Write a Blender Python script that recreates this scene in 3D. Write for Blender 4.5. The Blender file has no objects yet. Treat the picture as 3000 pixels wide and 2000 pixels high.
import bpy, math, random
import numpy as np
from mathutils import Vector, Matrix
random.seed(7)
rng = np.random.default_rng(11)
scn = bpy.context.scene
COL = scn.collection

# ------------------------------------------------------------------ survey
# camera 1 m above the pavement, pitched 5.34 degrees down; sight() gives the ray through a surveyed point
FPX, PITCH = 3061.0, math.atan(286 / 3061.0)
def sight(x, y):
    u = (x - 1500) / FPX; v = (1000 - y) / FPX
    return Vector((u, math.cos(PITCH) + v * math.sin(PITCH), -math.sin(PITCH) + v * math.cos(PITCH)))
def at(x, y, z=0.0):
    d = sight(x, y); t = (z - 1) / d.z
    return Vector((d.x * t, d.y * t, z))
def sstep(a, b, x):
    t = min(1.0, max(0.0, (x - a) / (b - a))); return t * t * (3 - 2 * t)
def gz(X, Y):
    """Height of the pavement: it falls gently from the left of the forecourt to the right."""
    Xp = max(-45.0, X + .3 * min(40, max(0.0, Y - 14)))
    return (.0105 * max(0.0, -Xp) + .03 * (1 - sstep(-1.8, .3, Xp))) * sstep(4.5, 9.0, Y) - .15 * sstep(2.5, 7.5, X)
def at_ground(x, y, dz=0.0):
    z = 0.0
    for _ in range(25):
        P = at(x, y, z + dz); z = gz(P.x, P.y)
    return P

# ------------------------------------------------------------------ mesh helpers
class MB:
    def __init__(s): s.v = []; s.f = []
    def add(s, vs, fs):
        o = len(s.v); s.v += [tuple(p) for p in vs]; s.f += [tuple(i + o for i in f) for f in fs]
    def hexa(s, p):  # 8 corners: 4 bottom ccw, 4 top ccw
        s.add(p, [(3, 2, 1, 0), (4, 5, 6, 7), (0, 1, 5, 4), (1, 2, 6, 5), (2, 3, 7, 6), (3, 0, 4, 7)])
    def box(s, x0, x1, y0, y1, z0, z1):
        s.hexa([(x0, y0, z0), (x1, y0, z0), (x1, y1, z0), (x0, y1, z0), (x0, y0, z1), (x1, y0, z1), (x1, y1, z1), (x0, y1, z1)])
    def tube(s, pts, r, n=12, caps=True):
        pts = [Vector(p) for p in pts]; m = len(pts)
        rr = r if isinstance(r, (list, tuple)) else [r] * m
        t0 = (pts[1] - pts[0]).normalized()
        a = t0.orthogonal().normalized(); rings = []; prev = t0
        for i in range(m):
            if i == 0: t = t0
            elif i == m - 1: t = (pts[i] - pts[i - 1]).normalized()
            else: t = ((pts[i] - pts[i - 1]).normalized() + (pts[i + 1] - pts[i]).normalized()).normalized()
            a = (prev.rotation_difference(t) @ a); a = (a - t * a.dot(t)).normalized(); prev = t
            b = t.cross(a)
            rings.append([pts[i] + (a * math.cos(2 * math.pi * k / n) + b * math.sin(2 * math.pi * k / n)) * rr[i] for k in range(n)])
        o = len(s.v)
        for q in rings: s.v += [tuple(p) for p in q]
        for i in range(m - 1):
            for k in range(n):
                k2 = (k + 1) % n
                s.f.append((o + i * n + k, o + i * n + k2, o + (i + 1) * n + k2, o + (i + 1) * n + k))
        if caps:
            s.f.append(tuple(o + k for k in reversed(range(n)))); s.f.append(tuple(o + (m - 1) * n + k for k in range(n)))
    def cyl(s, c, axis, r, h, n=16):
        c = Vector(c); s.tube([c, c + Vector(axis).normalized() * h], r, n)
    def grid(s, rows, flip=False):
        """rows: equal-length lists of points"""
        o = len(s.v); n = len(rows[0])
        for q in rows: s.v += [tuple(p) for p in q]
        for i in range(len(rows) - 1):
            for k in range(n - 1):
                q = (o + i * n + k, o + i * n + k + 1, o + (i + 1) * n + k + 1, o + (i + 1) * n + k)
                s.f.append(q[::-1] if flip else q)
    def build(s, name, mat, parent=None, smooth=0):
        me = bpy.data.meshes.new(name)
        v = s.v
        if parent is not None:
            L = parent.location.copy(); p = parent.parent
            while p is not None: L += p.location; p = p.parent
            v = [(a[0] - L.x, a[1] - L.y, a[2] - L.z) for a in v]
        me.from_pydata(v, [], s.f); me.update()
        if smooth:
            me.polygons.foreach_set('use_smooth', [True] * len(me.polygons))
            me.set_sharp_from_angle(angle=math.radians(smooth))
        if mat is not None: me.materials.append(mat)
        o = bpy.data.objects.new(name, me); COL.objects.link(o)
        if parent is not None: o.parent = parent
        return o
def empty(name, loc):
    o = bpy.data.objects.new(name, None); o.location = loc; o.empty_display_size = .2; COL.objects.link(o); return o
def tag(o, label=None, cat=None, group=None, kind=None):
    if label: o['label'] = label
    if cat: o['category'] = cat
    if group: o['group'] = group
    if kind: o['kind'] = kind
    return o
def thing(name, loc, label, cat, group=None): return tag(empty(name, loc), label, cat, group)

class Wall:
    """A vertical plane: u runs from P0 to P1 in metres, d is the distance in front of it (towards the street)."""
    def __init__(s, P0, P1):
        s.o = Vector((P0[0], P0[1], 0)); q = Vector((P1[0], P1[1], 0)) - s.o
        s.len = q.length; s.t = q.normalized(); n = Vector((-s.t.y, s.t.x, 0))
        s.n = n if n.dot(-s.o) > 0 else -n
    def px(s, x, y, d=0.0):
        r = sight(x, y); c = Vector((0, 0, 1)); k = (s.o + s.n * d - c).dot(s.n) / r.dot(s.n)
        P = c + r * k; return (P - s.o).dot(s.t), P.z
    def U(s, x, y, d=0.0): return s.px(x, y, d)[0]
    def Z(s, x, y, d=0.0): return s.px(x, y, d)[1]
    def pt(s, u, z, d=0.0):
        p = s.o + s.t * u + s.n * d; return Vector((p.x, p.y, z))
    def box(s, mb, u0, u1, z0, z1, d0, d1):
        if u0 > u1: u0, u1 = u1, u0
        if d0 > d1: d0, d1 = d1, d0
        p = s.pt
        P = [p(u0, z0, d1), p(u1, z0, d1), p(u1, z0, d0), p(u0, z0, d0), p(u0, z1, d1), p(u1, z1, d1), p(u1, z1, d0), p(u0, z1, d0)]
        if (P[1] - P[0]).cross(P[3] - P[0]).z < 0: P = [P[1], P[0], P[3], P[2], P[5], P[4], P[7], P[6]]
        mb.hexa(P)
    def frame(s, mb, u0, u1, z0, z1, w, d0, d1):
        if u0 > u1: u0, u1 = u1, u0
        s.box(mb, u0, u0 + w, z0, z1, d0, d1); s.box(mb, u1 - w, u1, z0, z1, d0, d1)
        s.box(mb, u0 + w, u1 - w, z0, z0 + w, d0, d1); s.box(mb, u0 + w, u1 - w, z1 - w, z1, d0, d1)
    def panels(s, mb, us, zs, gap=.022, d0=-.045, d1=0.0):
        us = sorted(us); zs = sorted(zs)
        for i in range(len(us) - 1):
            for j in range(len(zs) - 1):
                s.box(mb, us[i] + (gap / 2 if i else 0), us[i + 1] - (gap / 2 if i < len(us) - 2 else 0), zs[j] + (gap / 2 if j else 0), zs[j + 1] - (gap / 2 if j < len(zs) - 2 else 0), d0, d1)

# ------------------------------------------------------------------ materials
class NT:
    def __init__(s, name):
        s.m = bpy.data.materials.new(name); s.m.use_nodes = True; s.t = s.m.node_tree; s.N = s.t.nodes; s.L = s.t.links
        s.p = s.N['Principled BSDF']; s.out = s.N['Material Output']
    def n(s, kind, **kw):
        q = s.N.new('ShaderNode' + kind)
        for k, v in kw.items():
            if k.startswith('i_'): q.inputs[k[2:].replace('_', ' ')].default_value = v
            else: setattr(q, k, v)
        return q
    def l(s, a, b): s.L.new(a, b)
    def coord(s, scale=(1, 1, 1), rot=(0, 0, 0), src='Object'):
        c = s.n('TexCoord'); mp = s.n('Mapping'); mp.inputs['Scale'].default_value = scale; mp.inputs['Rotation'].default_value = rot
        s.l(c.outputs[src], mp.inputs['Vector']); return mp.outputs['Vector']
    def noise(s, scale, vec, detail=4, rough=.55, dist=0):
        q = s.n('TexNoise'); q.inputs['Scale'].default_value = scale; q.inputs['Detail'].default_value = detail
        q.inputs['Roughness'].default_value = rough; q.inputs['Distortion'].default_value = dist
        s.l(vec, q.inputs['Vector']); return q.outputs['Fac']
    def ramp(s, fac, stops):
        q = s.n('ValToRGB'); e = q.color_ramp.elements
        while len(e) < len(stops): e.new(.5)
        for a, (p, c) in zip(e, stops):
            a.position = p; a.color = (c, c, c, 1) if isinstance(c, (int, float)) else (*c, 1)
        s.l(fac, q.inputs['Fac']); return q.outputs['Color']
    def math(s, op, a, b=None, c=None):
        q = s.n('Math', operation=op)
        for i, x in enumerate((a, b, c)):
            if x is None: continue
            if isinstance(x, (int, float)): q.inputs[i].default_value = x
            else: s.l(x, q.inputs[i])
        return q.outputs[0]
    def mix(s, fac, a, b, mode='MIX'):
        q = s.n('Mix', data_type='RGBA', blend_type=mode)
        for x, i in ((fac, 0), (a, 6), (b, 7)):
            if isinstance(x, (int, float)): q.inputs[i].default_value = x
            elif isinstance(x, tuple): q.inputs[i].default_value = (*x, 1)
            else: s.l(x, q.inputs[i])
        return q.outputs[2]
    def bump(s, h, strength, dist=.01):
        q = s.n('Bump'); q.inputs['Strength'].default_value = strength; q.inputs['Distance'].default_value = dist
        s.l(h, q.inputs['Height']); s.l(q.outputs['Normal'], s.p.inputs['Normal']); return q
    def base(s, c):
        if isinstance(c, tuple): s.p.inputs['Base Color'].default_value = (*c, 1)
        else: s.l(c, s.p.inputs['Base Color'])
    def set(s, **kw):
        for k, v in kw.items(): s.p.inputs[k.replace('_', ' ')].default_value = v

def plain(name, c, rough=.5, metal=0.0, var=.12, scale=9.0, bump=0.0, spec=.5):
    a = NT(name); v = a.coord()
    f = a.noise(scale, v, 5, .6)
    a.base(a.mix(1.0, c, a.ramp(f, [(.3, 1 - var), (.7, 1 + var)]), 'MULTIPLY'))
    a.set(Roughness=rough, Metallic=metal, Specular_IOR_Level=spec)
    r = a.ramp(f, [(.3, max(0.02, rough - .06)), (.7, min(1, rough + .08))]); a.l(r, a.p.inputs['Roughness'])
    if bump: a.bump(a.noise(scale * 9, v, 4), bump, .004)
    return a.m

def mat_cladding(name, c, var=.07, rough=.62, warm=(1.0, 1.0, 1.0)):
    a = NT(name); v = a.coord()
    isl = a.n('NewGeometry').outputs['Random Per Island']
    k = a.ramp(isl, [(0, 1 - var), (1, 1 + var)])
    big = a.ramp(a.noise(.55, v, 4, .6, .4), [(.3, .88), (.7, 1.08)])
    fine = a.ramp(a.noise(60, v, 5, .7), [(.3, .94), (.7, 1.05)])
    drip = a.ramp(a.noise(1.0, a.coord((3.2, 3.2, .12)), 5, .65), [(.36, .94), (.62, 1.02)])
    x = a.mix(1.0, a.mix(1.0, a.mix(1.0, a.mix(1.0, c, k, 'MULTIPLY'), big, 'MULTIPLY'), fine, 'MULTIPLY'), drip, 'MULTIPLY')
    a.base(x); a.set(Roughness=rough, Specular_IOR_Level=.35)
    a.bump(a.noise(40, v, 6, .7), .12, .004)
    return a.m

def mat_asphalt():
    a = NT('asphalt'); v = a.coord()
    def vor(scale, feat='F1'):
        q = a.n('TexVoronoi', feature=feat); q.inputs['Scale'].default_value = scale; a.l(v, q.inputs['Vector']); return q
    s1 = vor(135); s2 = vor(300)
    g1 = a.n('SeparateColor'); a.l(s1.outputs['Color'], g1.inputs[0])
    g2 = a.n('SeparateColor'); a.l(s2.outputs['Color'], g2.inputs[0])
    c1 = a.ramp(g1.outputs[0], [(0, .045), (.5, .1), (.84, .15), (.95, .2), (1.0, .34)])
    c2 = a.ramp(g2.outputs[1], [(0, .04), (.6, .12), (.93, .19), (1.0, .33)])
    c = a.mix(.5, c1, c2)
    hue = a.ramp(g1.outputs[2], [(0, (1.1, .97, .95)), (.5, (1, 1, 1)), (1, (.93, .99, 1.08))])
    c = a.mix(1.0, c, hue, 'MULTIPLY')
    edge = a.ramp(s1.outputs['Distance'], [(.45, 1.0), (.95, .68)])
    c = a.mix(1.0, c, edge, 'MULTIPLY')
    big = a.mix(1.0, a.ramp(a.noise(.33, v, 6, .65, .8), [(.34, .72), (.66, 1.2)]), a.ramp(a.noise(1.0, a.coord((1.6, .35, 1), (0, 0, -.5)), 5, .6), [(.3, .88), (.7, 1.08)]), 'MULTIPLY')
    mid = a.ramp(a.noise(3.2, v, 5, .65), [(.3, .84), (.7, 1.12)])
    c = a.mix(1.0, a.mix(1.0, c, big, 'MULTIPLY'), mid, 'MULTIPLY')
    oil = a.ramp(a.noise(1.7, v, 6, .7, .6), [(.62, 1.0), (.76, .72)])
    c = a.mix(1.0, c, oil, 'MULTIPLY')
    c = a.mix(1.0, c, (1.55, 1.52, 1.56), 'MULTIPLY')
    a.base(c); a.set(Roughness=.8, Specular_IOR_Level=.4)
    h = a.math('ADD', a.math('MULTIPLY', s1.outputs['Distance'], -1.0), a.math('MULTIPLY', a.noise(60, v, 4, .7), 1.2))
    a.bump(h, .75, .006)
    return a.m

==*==

Using the data above, restate word for word the lines from its opening line through the line that contains "COL = scn.collection", and no more.

* **Full output**:
Write a Blender Python script that recreates this scene in 3D. Write for Blender 4.5. The Blender file has no objects yet. Treat the picture as 3000 pixels wide and 2000 pixels high.
import bpy, math, random
import numpy as np
from mathutils import Vector, Matrix
random.seed(7)
rng = np.random.default_rng(11)
scn = bpy.context.scene
COL = scn.collection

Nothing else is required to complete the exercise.